Last December, at an international conference in Vienna focused on the humanitarian toll of nukes, dozens of nations including more than 30 Latin American and Caribbean countries, alongside African, Asian, and Middle Eastern states, pledged support for a global nuclear weapons ban.

But Friedt cautioned against the move. “A divisive, amorphous nuclear weapons convention or the false hope of a fixed timeline for the elimination of all nuclear weapons will not result in the actual elimination of nuclear weapons,” she said.

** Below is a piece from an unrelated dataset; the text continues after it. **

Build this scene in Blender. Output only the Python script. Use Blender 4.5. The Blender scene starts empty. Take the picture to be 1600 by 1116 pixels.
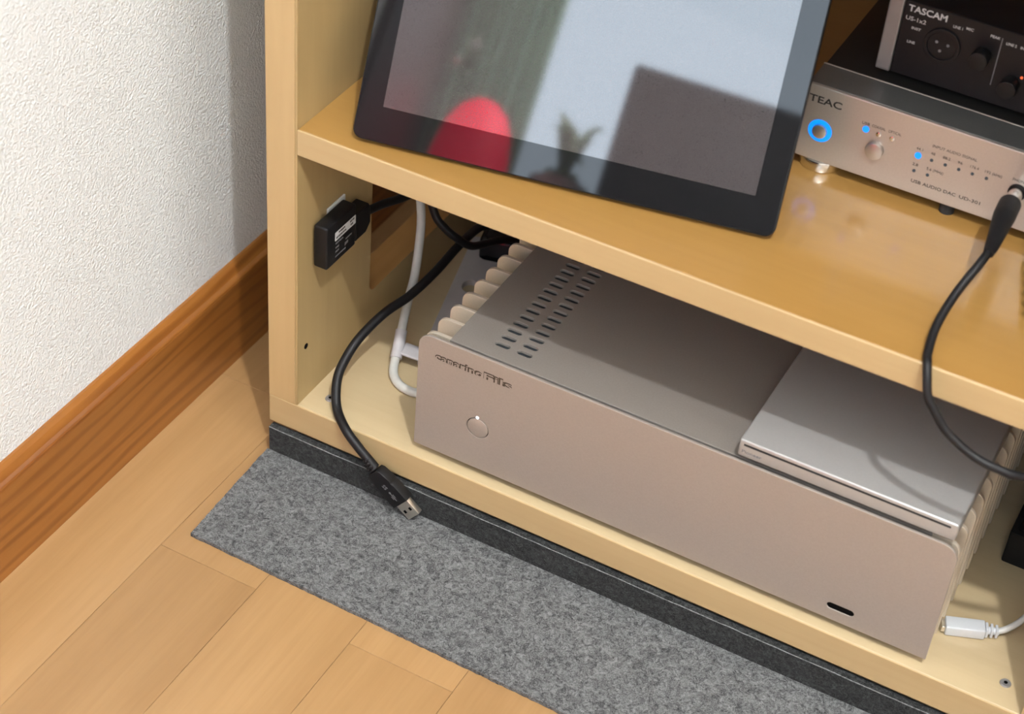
import bpy, bmesh, math, random
from mathutils import Vector, Matrix
random.seed(7)
S = 0.001                      # everything below is written in millimetres
D = bpy.data
scene = bpy.context.scene
COL = scene.collection

# ------------------------------------------------------------------ camera
cam_d = D.cameras.new('camera'); cam = D.objects.new('camera', cam_d); COL.objects.link(cam)
cam_rot = (Matrix.Rotation(0.4317, 3, 'Z') @ Matrix.Rotation(0.8755, 3, 'X') @ Matrix.Rotation(0.0956, 3, 'Z'))
cam.matrix_world = Matrix.Translation(Vector((540.87, -792.58, 891.12)) * S) @ cam_rot.to_4x4()
cam_d.sensor_width = 36; cam_d.sensor_fit = 'HORIZONTAL'
cam_d.lens = 2950.28 / 1600 * 36
cam_d.clip_start = 0.02; cam_d.clip_end = 50
cam_d.dof.use_dof = True; cam_d.dof.focus_distance = 1.20; cam_d.dof.aperture_fstop = 9
scene.camera = cam

# ------------------------------------------------------------------ light and exposure
scene.view_settings.view_transform = 'Standard'; scene.view_settings.look = 'None'
scene.view_settings.gamma = 1.0; scene.view_settings.use_curve_mapping = False
scene.view_settings.exposure = 0.28
world = D.worlds.new('daylight'); scene.world = world; world.use_nodes = True
bg = world.node_tree.nodes['Background']
bg.inputs[0].default_value = (0.72, 0.86, 1.0, 1); bg.inputs[1].default_value = 3.5
LAMP_W = 126.0
ld = D.lights.new('ceiling_lamp_bulb', 'POINT'); ld.energy = LAMP_W; ld.color = (0.97, 0.985, 0.98); ld.shadow_soft_size = 0.03
lamp = D.objects.new('ceiling_lamp_bulb', ld); COL.objects.link(lamp)
lamp.location = Vector((960, -930, 2400)) * S
pd = D.lights.new('window_portal', 'AREA'); pd.shape = 'RECTANGLE'; pd.size = 1.1; pd.size_y = 1.4
pd.cycles.is_portal = True
portal = D.objects.new('window_portal', pd); COL.objects.link(portal)
portal.location = Vector((560, -1790, 1500)) * S; portal.rotation_euler = (math.radians(90), 0, 0)

# ------------------------------------------------------------------ materials
def new_mat(name):
    m = D.materials.new(name); m.use_nodes = True
    nt = m.node_tree; b = nt.nodes['Principled BSDF']
    return m, nt, b
def N(nt, t, **kw):
    n = nt.nodes.new(t)
    for k, v in kw.items(): setattr(n, k, v)
    return n
def ramp(nt, fac, stops):
    r = N(nt, 'ShaderNodeValToRGB')
    el = r.color_ramp.elements
    while len(el) < len(stops): el.new(0.5)
    for e, (p, c) in zip(el, stops):
        e.position = p; e.color = (c[0], c[1], c[2], 1)
    nt.links.new(fac, r.inputs[0]); return r.outputs[0]
def coords(nt, scale=(1, 1, 1), rot=(0, 0, 0), rnd=0.0):
    tc = N(nt, 'ShaderNodeTexCoord'); mp = N(nt, 'ShaderNodeMapping')
    mp.inputs['Scale'].default_value = scale; mp.inputs['Rotation'].default_value = rot
    nt.links.new(tc.outputs['Object'], mp.inputs['Vector'])
    if rnd:
        oi = N(nt, 'ShaderNodeObjectInfo'); ml = N(nt, 'ShaderNodeMath', operation='MULTIPLY')
        ml.inputs[1].default_value = rnd
        nt.links.new(oi.outputs['Random'], ml.inputs[0]); nt.links.new(ml.outputs[0], mp.inputs['Location'])
    return mp.outputs[0]
def noise(nt, vec, scale, detail=4, rough=0.55, dist=0.0):
    n = N(nt, 'ShaderNodeTexNoise'); n.inputs['Scale'].default_value = scale
    n.inputs['Detail'].default_value = detail; n.inputs['Roughness'].default_value = rough
    n.inputs['Distortion'].default_value = dist
    nt.links.new(vec, n.inputs['Vector']); return n.outputs[0]
def mixc(nt, a, b, fac, mode='MIX'):
    m = N(nt, 'ShaderNodeMix', data_type='RGBA', blend_type=mode)
    if isinstance(fac, (int, float)): m.inputs[0].default_value = fac
    else: nt.links.new(fac, m.inputs[0])
    for i, c in ((6, a), (7, b)):
        if isinstance(c, tuple): m.inputs[i].default_value = (c[0], c[1], c[2], 1)
        else: nt.links.new(c, m.inputs[i])
    return m.outputs[2]
def bump(nt, b, h, strength, dist):
    bm = N(nt, 'ShaderNodeBump'); bm.inputs['Strength'].default_value = strength
    bm.inputs['Distance'].default_value = dist
    nt.links.new(h, bm.inputs['Height']); nt.links.new(bm.outputs[0], b.inputs['Normal'])

def plain(name, col, rough=0.5, metal=0.0, ior=1.45, grain=0.06, gscale=300, coat=0.0, bmp=0.0):
    m, nt, b = new_mat(name)
    v = coords(nt); n = noise(nt, v, gscale, 3)
    c = tuple(col)
    lo = tuple(x * (1 - grain) for x in c); hi = tuple(min(1, x * (1 + grain)) for x in c)
    nt.links.new(ramp(nt, n, [(0.3, lo), (0.7, hi)]), b.inputs['Base Color'])
    b.inputs['Roughness'].default_value = rough; b.inputs['Metallic'].default_value = metal
    b.inputs['IOR'].default_value = ior
    if coat: b.inputs['Coat Weight'].default_value = coat; b.inputs['Coat Roughness'].default_value = 0.08
    if bmp: bump(nt, b, n, bmp, 0.0004)
    return m
def emit(name, col, strength):
    m, nt, b = new_mat(name)
    b.inputs['Base Color'].default_value = (*col, 1)
    b.inputs['Emission Color'].default_value = (*col, 1); b.inputs['Emission Strength'].default_value = strength
    return m
def wood(name, dark, light, axis='X', fine=1.0, rough=0.4, contrast=1.0, rnd=0.0, coat=0.0, tone=0.0, cr=0.15, rings=0.0, spec=0.5, cior=1.5):
    """long stretched grain along one axis"""
    m, nt, b = new_mat(name)
    st = {'X': (0.06, 1, 1), 'Y': (1, 0.06, 1), 'Z': (1, 1, 0.06)}[axis]
    v = coords(nt, st, rnd=rnd)
    g1 = noise(nt, v, 40 * fine, 5, 0.6, 0.4); g2 = noise(nt, v, 260 * fine, 3, 0.6)
    base = ramp(nt, g1, [(0.5 - 0.28 / contrast, dark), (0.5 + 0.28 / contrast, light)])
    fine_c = ramp(nt, g2, [(0.35, (0.86, 0.83, 0.78)), (0.62, (1, 1, 1))])
    c = mixc(nt, base, fine_c, 0.55 * min(1, contrast), 'MULTIPLY')
    if rings:
        w = N(nt, 'ShaderNodeTexWave', wave_type='BANDS', bands_direction='Z')
        w.inputs['Scale'].default_value = 26; w.inputs['Distortion'].default_value = 9
        w.inputs['Detail'].default_value = 3; w.inputs['Detail Scale'].default_value = 1.2
        nt.links.new(coords(nt, (1, 0.11, 1)), w.inputs['Vector'])
        rc = ramp(nt, w.outputs[0], [(0.0, (0.62, 0.52, 0.42)), (0.55, (1, 1, 1))])
        c = mixc(nt, c, rc, rings, 'MULTIPLY')
    if tone:
        oi = N(nt, 'ShaderNodeObjectInfo')
        c = mixc(nt, c, oi.outputs['Color'], 1.0, 'MULTIPLY')
    nt.links.new(c, b.inputs['Base Color'])
    b.inputs['Roughness'].default_value = rough
    b.inputs['Specular IOR Level'].default_value = spec
    if coat: b.inputs['Coat Weight'].default_value = coat; b.inputs['Coat Roughness'].default_value = cr; b.inputs['Coat IOR'].default_value = cior
    bump(nt, b, g2, 0.08, 0.0003)
    return m
def felt(name, dark, light, sc=1.0, lo=0.38, hi=0.64):
    m, nt, b = new_mat(name)
    v = coords(nt)
    n1 = noise(nt, v, 210 * sc, 5, 0.75, 1.2); n2 = noise(nt, v, 620 * sc, 3, 0.7, 2.5)
    mx = N(nt, 'ShaderNodeMath', operation='ADD'); nt.links.new(n1, mx.inputs[0]); nt.links.new(n2, mx.inputs[1])
    hf = N(nt, 'ShaderNodeMath', operation='MULTIPLY'); hf.inputs[1].default_value = 0.5; nt.links.new(mx.outputs[0], hf.inputs[0])
    nt.links.new(ramp(nt, hf.outputs[0], [(lo, dark), (hi, light)]), b.inputs['Base Color'])
    b.inputs['Roughness'].default_value = 1.0; b.inputs['Specular IOR Level'].default_value = 0.1
    b.inputs['Sheen Weight'].default_value = 0.15
    bump(nt, b, hf.outputs[0], 0.8, 0.0018)
    return m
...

Instead, the US is calling for a more technocratic, incremental, and reversal approach to nuclear arms reduction. Friedt called for the “creation of verification and monitoring tools,” and announced a meeting next month in Washington, DC, between “experts from both nuclear and non-nuclear weapons states” to “better understand the technical problems of verifying nuclear disarmament agreements, and to develop solutions.”

The United States and Japan’s sordid history with nuclear weapons went unmentioned in the remarks. Friedt noted that this year marks the 70th anniversary of the end of World War II, but declined to note that the war concluded with the dropping of atomic bombs that killed hundreds of thousands of Japanese civilians—acts that have been lambasted as wholly unnecessary, by some historians. Friedt, instead, spoke about the “decades-long partnership that’s followed” since.

Speaking about US-Japanese security cooperation, Friedt veered away from disarmament, and toward militarism, talking vaguely about nations that “cling ever more tightly to their nuclear arsenals” and the need for the US to maintain and “effective nuclear arsenal.

“The United States remains fully prepared and capable of defending ourselves, Japan, and the peace and security of the region, with the full range of capabilities available, including the deterrence provided by our conventional and nuclear forces,” Friedt said.

Although deterrence may have played a role in staving off nuclear war for the last sixty years, many doubt the effectiveness of the doctrine of mutually assured destruction as a permanent solution. Last month, at a UK Parliamentary briefing recapping discussions from last year’s Vienna conference, Labour MP Paul Flynn (Newport West) said the current status quo of a small number of nations being allowed to possess their weapons, including the UK, are anathema to disarmament efforts, and actually encourage other nations to develop weapons of their own.

In a message to Vienna conference-goers, Pope Francis also cautioned against preserving a nuclear world governed by deterrence.

“Nuclear deterrence and the threat of mutually assured destruction cannot be the basis for an ethics of fraternity and peaceful coexistence among peoples and states,” the head of the Catholic Church said.

He spoke about the “misallocation of resources” that comes with maintaining, even reduced, nuclear arsenals. Money that, according to the Pope, “would be far better invested in the areas of integral human development, education, health and the fight against extreme poverty.”

According to recently released estimate from the Congressional Budget Office, the US will spend upwards of $350 million maintaining its nuclear force over the next decade.

Despite comments made by President Obama about working toward a nuclear weapons-free world, the State Department’s strong opposition to a prohibition on nuclear arms is consistent with prior positions on international weapons controls. As The Sentinel noted earlier this month, the US is part of a slim minority at the UN that opposes an international effort to ban the weaponization of space.